* **GIVEN REQUEST**
Reproduce all of the material exactly as shown.

§

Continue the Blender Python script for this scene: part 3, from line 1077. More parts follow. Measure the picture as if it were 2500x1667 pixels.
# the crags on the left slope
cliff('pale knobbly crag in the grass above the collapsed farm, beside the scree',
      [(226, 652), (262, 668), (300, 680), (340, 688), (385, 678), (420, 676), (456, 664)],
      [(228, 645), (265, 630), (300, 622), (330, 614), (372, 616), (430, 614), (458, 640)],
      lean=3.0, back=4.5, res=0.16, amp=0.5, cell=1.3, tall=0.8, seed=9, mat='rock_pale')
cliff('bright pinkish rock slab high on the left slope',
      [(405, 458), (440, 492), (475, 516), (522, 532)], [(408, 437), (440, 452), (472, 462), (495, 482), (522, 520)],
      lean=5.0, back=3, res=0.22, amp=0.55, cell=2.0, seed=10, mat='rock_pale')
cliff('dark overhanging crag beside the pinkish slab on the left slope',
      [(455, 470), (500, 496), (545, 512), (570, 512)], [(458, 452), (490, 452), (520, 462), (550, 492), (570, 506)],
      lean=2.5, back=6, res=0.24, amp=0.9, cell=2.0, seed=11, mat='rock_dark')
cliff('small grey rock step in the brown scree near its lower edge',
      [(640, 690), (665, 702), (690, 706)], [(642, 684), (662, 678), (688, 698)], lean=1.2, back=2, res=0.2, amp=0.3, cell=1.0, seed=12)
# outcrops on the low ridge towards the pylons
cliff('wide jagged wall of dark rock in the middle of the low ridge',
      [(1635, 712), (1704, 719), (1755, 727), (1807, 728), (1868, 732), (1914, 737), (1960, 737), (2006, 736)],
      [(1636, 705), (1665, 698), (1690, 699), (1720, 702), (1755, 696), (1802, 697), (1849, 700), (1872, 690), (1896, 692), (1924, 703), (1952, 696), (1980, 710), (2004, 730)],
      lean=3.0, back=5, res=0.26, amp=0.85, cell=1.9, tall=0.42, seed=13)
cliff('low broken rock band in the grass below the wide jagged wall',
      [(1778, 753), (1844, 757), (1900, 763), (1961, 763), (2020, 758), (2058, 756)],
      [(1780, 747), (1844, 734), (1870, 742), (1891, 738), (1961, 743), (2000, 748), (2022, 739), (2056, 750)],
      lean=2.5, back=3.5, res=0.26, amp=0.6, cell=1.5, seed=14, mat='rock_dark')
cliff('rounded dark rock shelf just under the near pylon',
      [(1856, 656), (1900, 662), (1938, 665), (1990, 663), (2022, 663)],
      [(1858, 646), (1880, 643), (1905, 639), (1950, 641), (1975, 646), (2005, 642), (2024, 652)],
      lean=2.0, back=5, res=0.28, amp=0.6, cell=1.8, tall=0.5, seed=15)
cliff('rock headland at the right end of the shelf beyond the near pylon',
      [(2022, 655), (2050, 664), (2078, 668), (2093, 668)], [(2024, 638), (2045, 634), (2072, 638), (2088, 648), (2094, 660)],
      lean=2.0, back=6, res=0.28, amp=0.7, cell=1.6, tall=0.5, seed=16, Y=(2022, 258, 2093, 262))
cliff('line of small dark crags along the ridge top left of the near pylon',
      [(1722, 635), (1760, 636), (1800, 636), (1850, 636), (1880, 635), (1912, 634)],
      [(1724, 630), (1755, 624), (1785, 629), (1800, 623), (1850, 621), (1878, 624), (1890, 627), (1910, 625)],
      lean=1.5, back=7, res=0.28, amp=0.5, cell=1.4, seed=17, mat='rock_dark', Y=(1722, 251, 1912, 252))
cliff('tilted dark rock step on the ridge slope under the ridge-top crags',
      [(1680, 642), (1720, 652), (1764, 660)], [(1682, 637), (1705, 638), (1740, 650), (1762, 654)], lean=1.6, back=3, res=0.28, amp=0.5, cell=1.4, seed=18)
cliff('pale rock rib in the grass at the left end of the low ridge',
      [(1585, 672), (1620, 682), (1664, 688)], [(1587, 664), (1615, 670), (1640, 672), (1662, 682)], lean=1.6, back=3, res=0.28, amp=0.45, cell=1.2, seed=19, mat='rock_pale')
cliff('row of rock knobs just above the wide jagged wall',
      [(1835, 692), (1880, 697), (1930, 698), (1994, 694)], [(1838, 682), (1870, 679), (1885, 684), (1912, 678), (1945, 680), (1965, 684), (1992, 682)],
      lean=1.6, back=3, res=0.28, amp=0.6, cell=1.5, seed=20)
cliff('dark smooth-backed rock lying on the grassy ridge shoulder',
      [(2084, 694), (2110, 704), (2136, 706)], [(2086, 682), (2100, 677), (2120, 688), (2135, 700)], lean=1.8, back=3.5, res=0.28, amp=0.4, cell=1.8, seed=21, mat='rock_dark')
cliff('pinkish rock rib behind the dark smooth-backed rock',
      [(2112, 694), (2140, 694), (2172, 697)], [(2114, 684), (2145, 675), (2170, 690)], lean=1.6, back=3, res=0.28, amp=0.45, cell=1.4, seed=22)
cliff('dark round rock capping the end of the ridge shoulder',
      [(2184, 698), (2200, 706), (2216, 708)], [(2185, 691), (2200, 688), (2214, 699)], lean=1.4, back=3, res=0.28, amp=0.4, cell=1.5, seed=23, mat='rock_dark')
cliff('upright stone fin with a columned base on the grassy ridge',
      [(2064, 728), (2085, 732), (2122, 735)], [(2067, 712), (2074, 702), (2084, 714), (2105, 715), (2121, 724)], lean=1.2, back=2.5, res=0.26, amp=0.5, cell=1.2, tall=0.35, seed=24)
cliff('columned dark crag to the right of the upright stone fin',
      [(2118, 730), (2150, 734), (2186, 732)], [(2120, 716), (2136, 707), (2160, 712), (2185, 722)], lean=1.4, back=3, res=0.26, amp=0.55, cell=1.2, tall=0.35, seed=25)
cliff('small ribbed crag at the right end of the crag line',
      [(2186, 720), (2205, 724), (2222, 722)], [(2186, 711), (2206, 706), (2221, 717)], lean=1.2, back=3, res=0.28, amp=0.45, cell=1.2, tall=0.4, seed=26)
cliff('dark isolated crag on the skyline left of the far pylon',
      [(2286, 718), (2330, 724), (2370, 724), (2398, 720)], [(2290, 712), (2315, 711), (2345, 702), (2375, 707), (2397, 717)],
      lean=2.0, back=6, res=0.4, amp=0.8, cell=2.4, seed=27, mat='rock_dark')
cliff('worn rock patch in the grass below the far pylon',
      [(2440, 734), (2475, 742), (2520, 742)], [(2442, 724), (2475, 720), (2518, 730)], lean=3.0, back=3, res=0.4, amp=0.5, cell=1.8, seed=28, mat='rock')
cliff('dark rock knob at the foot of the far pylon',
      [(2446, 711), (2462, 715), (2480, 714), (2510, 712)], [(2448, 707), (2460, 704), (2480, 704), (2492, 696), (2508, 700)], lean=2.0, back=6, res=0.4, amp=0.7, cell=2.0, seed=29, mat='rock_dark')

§

* **RESULT OF THIS EXERCISE**
Continue the Blender Python script for this scene: part 3, from line 1077. More parts follow. Measure the picture as if it were 2500x1667 pixels.
# the crags on the left slope
cliff('pale knobbly crag in the grass above the collapsed farm, beside the scree',
      [(226, 652), (262, 668), (300, 680), (340, 688), (385, 678), (420, 676), (456, 664)],
      [(228, 645), (265, 630), (300, 622), (330, 614), (372, 616), (430, 614), (458, 640)],
      lean=3.0, back=4.5, res=0.16, amp=0.5, cell=1.3, tall=0.8, seed=9, mat='rock_pale')
cliff('bright pinkish rock slab high on the left slope',
      [(405, 458), (440, 492), (475, 516), (522, 532)], [(408, 437), (440, 452), (472, 462), (495, 482), (522, 520)],
      lean=5.0, back=3, res=0.22, amp=0.55, cell=2.0, seed=10, mat='rock_pale')
cliff('dark overhanging crag beside the pinkish slab on the left slope',
      [(455, 470), (500, 496), (545, 512), (570, 512)], [(458, 452), (490, 452), (520, 462), (550, 492), (570, 506)],
      lean=2.5, back=6, res=0.24, amp=0.9, cell=2.0, seed=11, mat='rock_dark')
cliff('small grey rock step in the brown scree near its lower edge',
      [(640, 690), (665, 702), (690, 706)], [(642, 684), (662, 678), (688, 698)], lean=1.2, back=2, res=0.2, amp=0.3, cell=1.0, seed=12)
# outcrops on the low ridge towards the pylons
cliff('wide jagged wall of dark rock in the middle of the low ridge',
      [(1635, 712), (1704, 719), (1755, 727), (1807, 728), (1868, 732), (1914, 737), (1960, 737), (2006, 736)],
      [(1636, 705), (1665, 698), (1690, 699), (1720, 702), (1755, 696), (1802, 697), (1849, 700), (1872, 690), (1896, 692), (1924, 703), (1952, 696), (1980, 710), (2004, 730)],
      lean=3.0, back=5, res=0.26, amp=0.85, cell=1.9, tall=0.42, seed=13)
cliff('low broken rock band in the grass below the wide jagged wall',
      [(1778, 753), (1844, 757), (1900, 763), (1961, 763), (2020, 758), (2058, 756)],
      [(1780, 747), (1844, 734), (1870, 742), (1891, 738), (1961, 743), (2000, 748), (2022, 739), (2056, 750)],
      lean=2.5, back=3.5, res=0.26, amp=0.6, cell=1.5, seed=14, mat='rock_dark')
cliff('rounded dark rock shelf just under the near pylon',
      [(1856, 656), (1900, 662), (1938, 665), (1990, 663), (2022, 663)],
      [(1858, 646), (1880, 643), (1905, 639), (1950, 641), (1975, 646), (2005, 642), (2024, 652)],
      lean=2.0, back=5, res=0.28, amp=0.6, cell=1.8, tall=0.5, seed=15)
cliff('rock headland at the right end of the shelf beyond the near pylon',
      [(2022, 655), (2050, 664), (2078, 668), (2093, 668)], [(2024, 638), (2045, 634), (2072, 638), (2088, 648), (2094, 660)],
      lean=2.0, back=6, res=0.28, amp=0.7, cell=1.6, tall=0.5, seed=16, Y=(2022, 258, 2093, 262))
cliff('line of small dark crags along the ridge top left of the near pylon',
      [(1722, 635), (1760, 636), (1800, 636), (1850, 636), (1880, 635), (1912, 634)],
      [(1724, 630), (1755, 624), (1785, 629), (1800, 623), (1850, 621), (1878, 624), (1890, 627), (1910, 625)],
      lean=1.5, back=7, res=0.28, amp=0.5, cell=1.4, seed=17, mat='rock_dark', Y=(1722, 251, 1912, 252))
cliff('tilted dark rock step on the ridge slope under the ridge-top crags',
      [(1680, 642), (1720, 652), (1764, 660)], [(1682, 637), (1705, 638), (1740, 650), (1762, 654)], lean=1.6, back=3, res=0.28, amp=0.5, cell=1.4, seed=18)
cliff('pale rock rib in the grass at the left end of the low ridge',
      [(1585, 672), (1620, 682), (1664, 688)], [(1587, 664), (1615, 670), (1640, 672), (1662, 682)], lean=1.6, back=3, res=0.28, amp=0.45, cell=1.2, seed=19, mat='rock_pale')
cliff('row of rock knobs just above the wide jagged wall',
      [(1835, 692), (1880, 697), (1930, 698), (1994, 694)], [(1838, 682), (1870, 679), (1885, 684), (1912, 678), (1945, 680), (1965, 684), (1992, 682)],
      lean=1.6, back=3, res=0.28, amp=0.6, cell=1.5, seed=20)
cliff('dark smooth-backed rock lying on the grassy ridge shoulder',
      [(2084, 694), (2110, 704), (2136, 706)], [(2086, 682), (2100, 677), (2120, 688), (2135, 700)], lean=1.8, back=3.5, res=0.28, amp=0.4, cell=1.8, seed=21, mat='rock_dark')
cliff('pinkish rock rib behind the dark smooth-backed rock',
      [(2112, 694), (2140, 694), (2172, 697)], [(2114, 684), (2145, 675), (2170, 690)], lean=1.6, back=3, res=0.28, amp=0.45, cell=1.4, seed=22)
cliff('dark round rock capping the end of the ridge shoulder',
      [(2184, 698), (2200, 706), (2216, 708)], [(2185, 691), (2200, 688), (2214, 699)], lean=1.4, back=3, res=0.28, amp=0.4, cell=1.5, seed=23, mat='rock_dark')
cliff('upright stone fin with a columned base on the grassy ridge',
      [(2064, 728), (2085, 732), (2122, 735)], [(2067, 712), (2074, 702), (2084, 714), (2105, 715), (2121, 724)], lean=1.2, back=2.5, res=0.26, amp=0.5, cell=1.2, tall=0.35, seed=24)
cliff('columned dark crag to the right of the upright stone fin',
      [(2118, 730), (2150, 734), (2186, 732)], [(2120, 716), (2136, 707), (2160, 712), (2185, 722)], lean=1.4, back=3, res=0.26, amp=0.55, cell=1.2, tall=0.35, seed=25)
cliff('small ribbed crag at the right end of the crag line',
      [(2186, 720), (2205, 724), (2222, 722)], [(2186, 711), (2206, 706), (2221, 717)], lean=1.2, back=3, res=0.28, amp=0.45, cell=1.2, tall=0.4, seed=26)
cliff('dark isolated crag on the skyline left of the far pylon',
      [(2286, 718), (2330, 724), (2370, 724), (2398, 720)], [(2290, 712), (2315, 711), (2345, 702), (2375, 707), (2397, 717)],
      lean=2.0, back=6, res=0.4, amp=0.8, cell=2.4, seed=27, mat='rock_dark')
cliff('worn rock patch in the grass below the far pylon',
      [(2440, 734), (2475, 742), (2520, 742)], [(2442, 724), (2475, 720), (2518, 730)], lean=3.0, back=3, res=0.4, amp=0.5, cell=1.8, seed=28, mat='rock')
cliff('dark rock knob at the foot of the far pylon',
      [(2446, 711), (2462, 715), (2480, 714), (2510, 712)], [(2448, 707), (2460, 704), (2480, 704), (2492, 696), (2508, 700)], lean=2.0, back=6, res=0.4, amp=0.7, cell=2.0, seed=29, mat='rock_dark')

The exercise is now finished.